Absolutely, amending a commit necessarily means creating a new commit due to the immutable nature of a commit.
 

** Reality
When asked, 9 out of 10 engineers in my team prefer to use Github than Gerrit because the `git commit --amend` is so non-trivial and anti-pattern.

git is non-trivial since it is attempting to solve non-trivial problems, I'd phrase it like "9 out of 10 engineers in your team haven't taken the time to gain a deeper understanding of git in general and git commit --amend in particular".
I'm also curious as to what makes you label  "git commit --amend" is an anti-pattern? Specially when accepting "squash" as a viable alternative. (I don't consider "squash" an anti-pattern but it is certainly less non-trivial than "commit --amend" is)
 
Also analytical data (12) shows that there are averagely 3 to 4 commits per pull request throughout the Github, this implies save/commit actions are 3 times of send-to-review actions. Such reality drives me to think about letting users keep on using traditional `git commit` and add an additional command for the action send-to-review in Gerrit. 

** Compare `amend` and `branch-then-squash`
Consider a process of sequentially making 3 edits and using `git commit --amend` 3 times, this process will generate 3 commits:
Assume the base commit is B, commit message is M, and T1..T5 is the tree as a result of each edit. 
               (I)
                           HEAD
                            |
C1(M, T1, B)  C2(M, T2, B)  C3(M, T3, B)
/             /             / 
+-------------+-------------+
|
B

Compare to the branch approach, we use normal `git commit`:
                (II)
                                HEAD
                                 |
C1(M, T1, B) -- C2(M, T2, C1) -- C3(M, T3, C2)
/
B

We can see at the end of both processes, the Tree objects are identical. Hence if we squash the branch in the second process at the last step, we have a commit C3'(M, T3, B):

squash(C1..C3, B) => C3'(M, T3, B)

it can be seen that this C3' is actually identical to C3 in the first process. It can also be seen that in process I the history C1 and C2 are discarded. 

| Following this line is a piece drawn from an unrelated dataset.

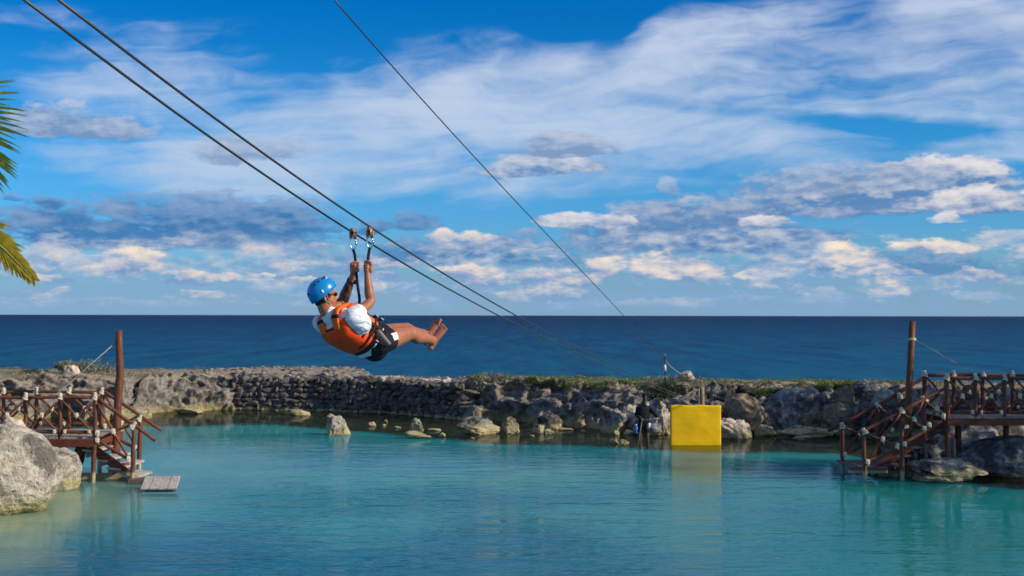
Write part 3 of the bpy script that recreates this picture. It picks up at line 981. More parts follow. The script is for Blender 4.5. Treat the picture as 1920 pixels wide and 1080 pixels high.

The dragon that is hidden here is that:
* In case 1 the developer actively creates C1 C2 and C3 and is therefore aware of C3 and it's connection to C1 and C2 and therefore has the ability to fix issues that arises since "what you see is what you get".
* In case 2 the developer's reality consists of C1, C2, C3 whereas the developer is blissfully unaware of C3' (I assume, since "squash" is more complex than "commit --amend" but I am also speaking from experience).
   When an issue arises with the C3' commit in Gerrit the developer has no insight in what causes it (due to the "black box" that creates C3' from C1,C2,C3
 

** The tool
My tool, in compare to many other approaches(repo, gpush, review), the essential difference is my tool letting users do `git commit` in their daily development cycles while adding two commands for "start a new feature" and "send to review" as these two actions are far lesser frequent. 

Speaking as a former Gerrit admin of a Gerrit instance where one such tool was in place it was the source of much confusion, frustration and even larger support burden for the Gerrit team due to the disconnect between what they saw locally and what turned up in Gerrit.
Once we came around to removing that (what we considered) "legacy" functionality it was discovered that a majority of users had chosen to not use the tool but instead use a vanilla Gerrit workflow (with the aforementioned "git commit --amend" and "git rebase --interactive") since they experienced that the cost of using the squash-branches-and-upload-to-Gerrit tool was too high due to the complexity and lack of insight and control. I.e. the Gerrit team was spending a large chunk of their bandwidth supporting a small click of people that didn't want to learn something new.

Finally, in my mind has far better ROI to gain a deeper understanding of git compared to learning a new tool. But that's just my opinion.